Quitting her day job with a trading company at 23, Feathers started working in bars and restaurants to make ends meet which allowed her to focus on her music. However, after a few years of recording demos with the likes of Chuck Gladfelter (Dovetail Joint/Ivory Wire), Joe Cassidy (Assassins/Butterfly Child), Preston Graves (Cupcakes) and Matt Walker (The Smashing Pumpkins/Morrissey), she was ready to take her creativity in another direction. Feathers left music (and Chicago) behind to study filmmaking at The Art Institute in Portland, graduating with high honors and having the documentary she produced, Not So Square, showcased on PBS's POV. After graduating, music entered back into her life, starting a band that gradually shifted from psychedelia to country, touring with Brush Prairie (a country band fronted by The Dandy Warhols' Zia McCabe). The band recorded an album in 2012, but parted ways before it could be released.
This might seem like a lot of information, but all of it is relevant to explain how a chance connection with delta blues guitarist Bob Shoemaker could lead to a 2 1/2-year process of rehearsing, writing and recording Feathers' full length album, Neon Renaissance.

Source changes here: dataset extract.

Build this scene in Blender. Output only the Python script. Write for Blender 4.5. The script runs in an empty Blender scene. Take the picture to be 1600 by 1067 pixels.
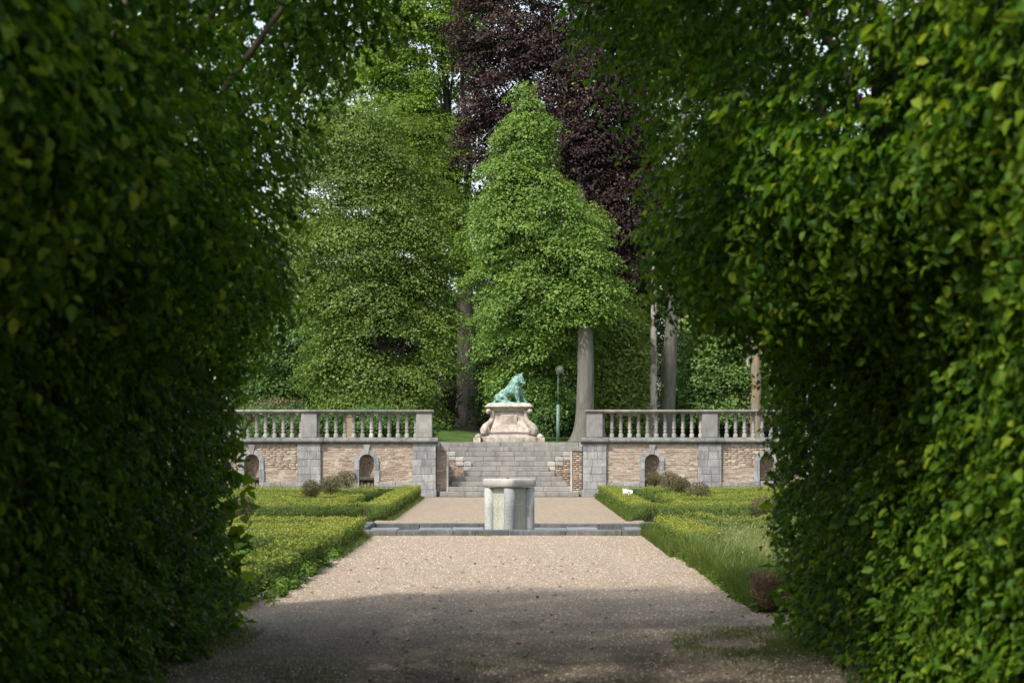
import bpy, bmesh, math, random
import numpy as np
from mathutils import Vector, Matrix
random.seed(7)
rng = np.random.default_rng(7)
R = math.radians
sc = bpy.context.scene
C = sc.collection

# ------------------------------------------------------------------ camera, sky, sun, exposure
EYE, F, VX, VY = 1.75, 3300.0, 796.0, 680.0      # eye height, focal length in photo pixels, vanishing point
cam_d = bpy.data.cameras.new('camera')
cam = bpy.data.objects.new('camera', cam_d); C.objects.link(cam)
cam.location = (0, 0, EYE); cam.rotation_euler = (R(90), 0, 0)
cam_d.sensor_width = 36; cam_d.lens = F / 1600 * 36
cam_d.shift_x = (800 - VX) / 1600; cam_d.shift_y = (VY - 533.5) / 1600
cam_d.clip_start = 0.1; cam_d.clip_end = 3000
cam_d.dof.use_dof = True; cam_d.dof.focus_distance = 52; cam_d.dof.aperture_fstop = 3.6
sc.camera = cam

SUN_EL, SUN_AZ = R(50), R(218)                    # azimuth measured clockwise from +Y
world = bpy.data.worlds.new('World'); sc.world = world; world.use_nodes = True
wn = world.node_tree; bg = wn.nodes['Background']
sky = wn.nodes.new('ShaderNodeTexSky'); sky.sky_type = 'NISHITA'; sky.sun_disc = False
sky.sun_elevation = SUN_EL; sky.sun_rotation = SUN_AZ; sky.air_density = 1.2; sky.dust_density = 2.5
hs = wn.nodes.new('ShaderNodeHueSaturation'); hs.inputs['Saturation'].default_value = .55   # thin high haze
wn.links.new(sky.outputs[0], hs.inputs['Color']); wn.links.new(hs.outputs[0], bg.inputs[0]); bg.inputs[1].default_value = 0.15
sd = bpy.data.lights.new('sun', 'SUN'); sd.energy = 3.0; sd.angle = R(3.0); sd.color = (1, 0.955, 0.87)
sun = bpy.data.objects.new('sun', sd); C.objects.link(sun)
to_sun = Vector((math.sin(SUN_AZ) * math.cos(SUN_EL), math.cos(SUN_AZ) * math.cos(SUN_EL), math.sin(SUN_EL)))
sun.rotation_euler = to_sun.to_track_quat('Z', 'Y').to_euler(); sun.location = (-20, -20, 40)
sc.view_settings.view_transform = 'Standard'; sc.view_settings.look = 'None'
sc.view_settings.gamma = 1; sc.view_settings.use_curve_mapping = False
sc.view_settings.exposure = 0.8

def PX(px, Y): return (px - VX) / F * Y
def PZ(py, Y): return EYE - (py - VY) / F * Y

# ------------------------------------------------------------------ helpers
def tag(o, label=None, cat=None, group=None, kind=None):
    if label: o['label'] = label
    if cat: o['category'] = cat
    if group: o['group'] = group
    if kind: o['kind'] = kind
    return o

def empty(name, loc=(0, 0, 0), rz=0):
    o = bpy.data.objects.new(name, None); C.objects.link(o); o.empty_display_size = 0.2
    o.location = loc; o.rotation_euler = (0, 0, rz); return o

def link(name, me, mat=None, parent=None, loc=(0, 0, 0), rot=(0, 0, 0), scale=None):
    o = bpy.data.objects.new(name, me); C.objects.link(o)
    if mat is not None:
        if not isinstance(mat, (list, tuple)): mat = [mat]
        if len(me.materials) == 0:
            for m in mat: me.materials.append(m)
    o.location = loc; o.rotation_euler = rot
    if scale: o.scale = scale
    if parent: o.parent = parent
    return o

def np_mesh(name, V, faces, tint=None, mat_idx=None, smooth=False):
    """V (n,3); faces: list of int arrays (m,k)"""
    me = bpy.data.meshes.new(name)
    V = np.ascontiguousarray(V, dtype=np.float32)
    loops = np.concatenate([f.ravel() for f in faces]).astype(np.int32)
    tot = np.concatenate([np.full(len(f), f.shape[1]) for f in faces]).astype(np.int32)
    start = np.concatenate([[0], np.cumsum(tot)[:-1]]).astype(np.int32)
    me.vertices.add(len(V)); me.vertices.foreach_set('co', V.ravel())
    me.loops.add(len(loops)); me.loops.foreach_set('vertex_index', loops)
    me.polygons.add(len(tot)); me.polygons.foreach_set('loop_start', start); me.polygons.foreach_set('loop_total', tot)
    if mat_idx is not None: me.polygons.foreach_set('material_index', np.asarray(mat_idx, dtype=np.int32))
    if smooth: me.polygons.foreach_set('use_smooth', np.ones(len(tot), dtype=bool))
    if tint is not None:
        a = me.attributes.new('tint', 'FLOAT', 'POINT'); a.data.foreach_set('value', np.asarray(tint, dtype=np.float32))
    me.update(calc_edges=True)
    return me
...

"The songs are about love, the life journey, slowing down, the planet and it's dwindling resources, liberating cultural belief systems and programming, being true to the self, connecting to our ancestors and family, releasing fear, making choices, and honoring our heroes," Feathers says. "Spreading your wings and trusting in the flight."

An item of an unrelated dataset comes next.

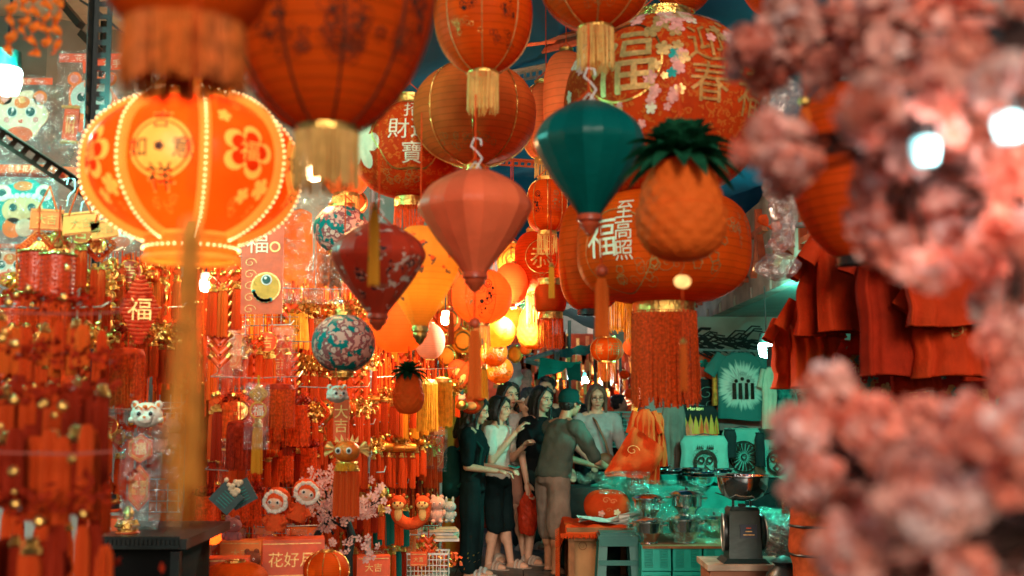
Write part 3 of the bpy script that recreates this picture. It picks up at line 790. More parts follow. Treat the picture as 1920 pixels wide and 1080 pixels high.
# 5
lantern('orange lantern with cream fringe at the top edge above the dark teal lantern', 1116, -38, 218, 190, 3.7, 'globe', OR1, 8, .03, ch=.02, rc=sz(68, 3.7)/2, fringe=BRT, fl=sz(82, 3.7), fn=64, piping=GOLDD,
        prints=[(sprig2(.06, 7), 8, -.6, GOLDD), (sprig2(.05, 9), -34, -.5, GOLDD)])
lantern('red lantern at the top edge right above the flowered lantern', 1282, -60, 130, 170, 5.2, 'globe', DKR, 8, .03, ch=.02)
lantern('dark red lantern at the top edge between blossoms and blue tarpaulin', 1440, -50, 110, 160, 5.0, 'globe', DKR, 8, .03, ch=.02)
# 6  flowered lantern with the big gold character
def flowers(n, seed, rlo, rhi, alo, ahi, zlo, zhi, ms):
    q = random.Random(seed); out = []
    for i in range(n):
        out.append((xf(flower2(q.uniform(rlo, rhi)), 0, 0, 1, q.random()*3), q.uniform(alo, ahi), q.uniform(zlo, zhi), q.choice(ms)))
    return out
lantern('huge red lantern with small pale flowers and one big gold character', 1247, 203, 386, 335, 4.6, 'oblate', BRC, 10, .03, ch=.06, rc=sz(100, 4.6)/2,
        prints=[(poly_ring(.16, .168, 40), -24, .26, GOLD), (G('福', .29), -24, .26, GOLDP), (xf(G('福', .29), .004, -.004), -24, .26, GOLDP), (G('迎\n春', .17), 24, .22, GOLDD), (G('接\n福', .17), 52, .12, GOLDD)] +
        flowers(13, 1, .022, .036, -8, 12, .2, .9, [PINK, IVORY, PINK, GOLDP]) + flowers(22, 33, .014, .028, -4, 60, .35, .95, [PINK, IVORY, GOLDP, PINK]) + flowers(12, 43, .014, .026, -30, 8, -.5, .1, [PINK, IVORY, GOLDP, TEALP]) + flowers(10, 3, .02, .03, -72, -52, .0, .7, [PINK, IVORY]) + flowers(9, 5, .02, .034, -10, 10, -.2, .3, [PINK, GOLDP, TEALP]) + flowers(8, 8, .02, .03, -30, 40, .75, .93, [PINK, IVORY, GOLDP]))
# 7
lantern('dark teal silk lantern shaped like a spinning top with a wooden knob', 1105, 300, 210, 218, 3.2, 'diamond', TEA, 18, .0, True, ch=.0, topc=False, botc=False, knob=(mat('red_wood_knob', (.5, .07, .02), .4, var=.2, scale=20), 1), hook=.075, cord=.2, name='silk_lantern')
# 10
lantern('salmon pink silk lantern shaped like a spinning top with a wooden knob', 891, 418, 214, 196, 3.45, 'diamond', PNK, 18, .0, True, ch=.0, topc=False, botc=False, knob=(MATS['red_wood_knob'], 1), hook=.075, cord=.2, name='silk_lantern')
# 11
lantern('red floral silk lantern with a pink top beside the yellow floral one', 709, 506, 178, 172, 3.6, 'diamond', FLR, 16, .0, True, ch=.0, topc=False, botc=False, knob=(MATS['red_wood_knob'], 1), hook=.06, cord=.4, name='silk_lantern')
# 12
lantern('yellow floral silk lantern partly hidden behind the red floral one', 788, 520, 150, 190, 4.2, 'diamond', YEL, 16, .0, True, ch=.0, topc=False, botc=False, knob=(GOLD, 1), cord=.4, name='silk_lantern', lamp=((1, .55, .15), 1.5))
# 13
lantern('red and gold brocade lantern with four pale characters in a round frame', 768, 283, 222, 178, 5.2, 'oblate', BRC, 8, .04, ch=.1, rc=sz(54, 5.2)/2, piping=None,
        prints=[(G('招', .085), 3, .64, IVORY), (G('財進', .1), 0, .2, IVORY), (G('寶', .1), 2, -.28, IVORY), (xf(poly_ring(.165, .172, 36, lambda a: 1+.06*math.cos(6*a)), 0, 0), 0, .15, GOLD), (flower2(.11), -52, -.05, CREAM), (sprig2(.07, 4), 42, -.1, GOLDD), (sprig2(.08, 14), -10, -.7, GOLDD)], fringe=REDT, fl=.12, fn=50)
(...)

That may be an ambitious mission statement, but it's hard to argue with. Engineered and Mixed by Adam Selzer at Type Foundary (M. Ward, She & Him, The Minus 5) and Produced by Lindsie Feathers and Bob Shoemaker. The album is supported by Decemberists pedal steel player Paul Brainard, Fabulous Thunderbirds drummer Jimi Bott, Jackstraw harmonica player David Lipkind, Fernando pianist Ralph Huntley, organist Mike Walker, and Belinda Underwood, Julia Schlippert and Feathers' mentor Gayle Ritt on backing vocals, the album is a confident, accomplished, remarkably complete work.

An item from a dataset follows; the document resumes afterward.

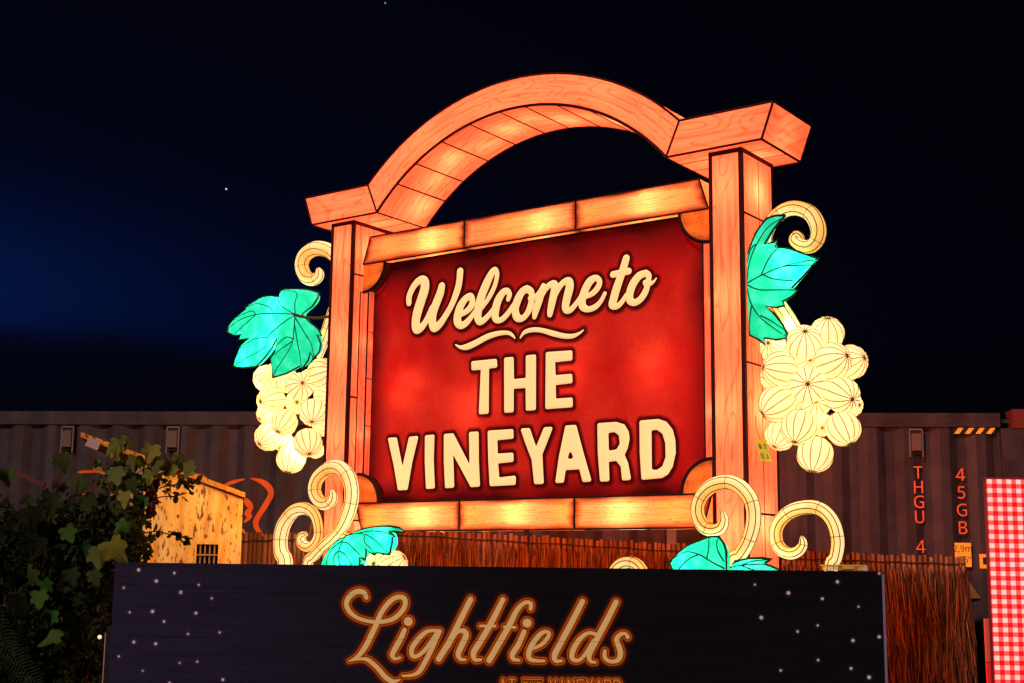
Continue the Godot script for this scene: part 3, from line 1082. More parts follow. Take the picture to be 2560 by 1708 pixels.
	for j in jobs:
		var r := bounds(j[1], 0.012)
		if j[2].size():
			var lo := Vector2(1e9, 1e9)
			var hi := -lo
			for v in j[2][0]:
				lo = lo.min(v - Vector2(0.012, 0.012))
				hi = hi.max(v + Vector2(0.012, 0.012))
			r = Rect2(lo, hi - lo)
		var lg := fld(r.position, r.end, 0.0042, 0.02)
		for p in j[1]:
			splat(lg, p)
		if j[2].size():
			splat_poly(lg, j[2])
		part(j[0], contour(lg, func(d, _x, _y): return WP + 0.0015 + 0.0085 * smoothstep(-0.002, 0.011, d), null), M.letter, red)
	# the glowing back of the sign lights the fence and the container
	var al := AreaLight3D.new()
	al.name = "sign_back_light"
	al.area_size = Vector2(2.3, 1.6)
	al.area_normalize_energy = true
	al.light_energy = 24.0
	al.light_color = Color(1.0, 0.40, 0.15)
	al.area_range = 30.0
	al.shadow_enabled = true
	al.position = Vector3(0, 2.7, -0.075)
	sg.add_child(al)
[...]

"More to Love" opens the album harkening immediately back to Feathers' VHS roots, evoking classic Loretta Lynn with a decidedly modern twist. "Be Good To Me" is a rabble-rousing anti-fracking protest song, while "Swine" is a self-empowerment anthem--very different songs, yet equally effective. The lovely "On Our Way" is a gentle reassurance buoyed by Feathers' tasteful lead playing, while "Honey Bee" is a honky-tonk rave-up with Feathers' gentle vocal taking on a sly, winking quality, putting her choir of backing vocalists through their paces. "Horse Moon" features an unstoppable bass groove and pulsing behind Shoemaker's positively seductive slide guitar. The album's two bonus tracks are worthy inclusions as well, with "Fly Like A Bird" featuring nine-year-old protege Iris Coleman on vocals, leading the band through the song's serene, comforting nursery-rhyme cadence.
In the words of the Neon Renaissance creed, written to define the album: "Let us follow our dream, teach the earth, serve humanity. We seek to love; not hate. To Heal; not hurt. Let love prevail."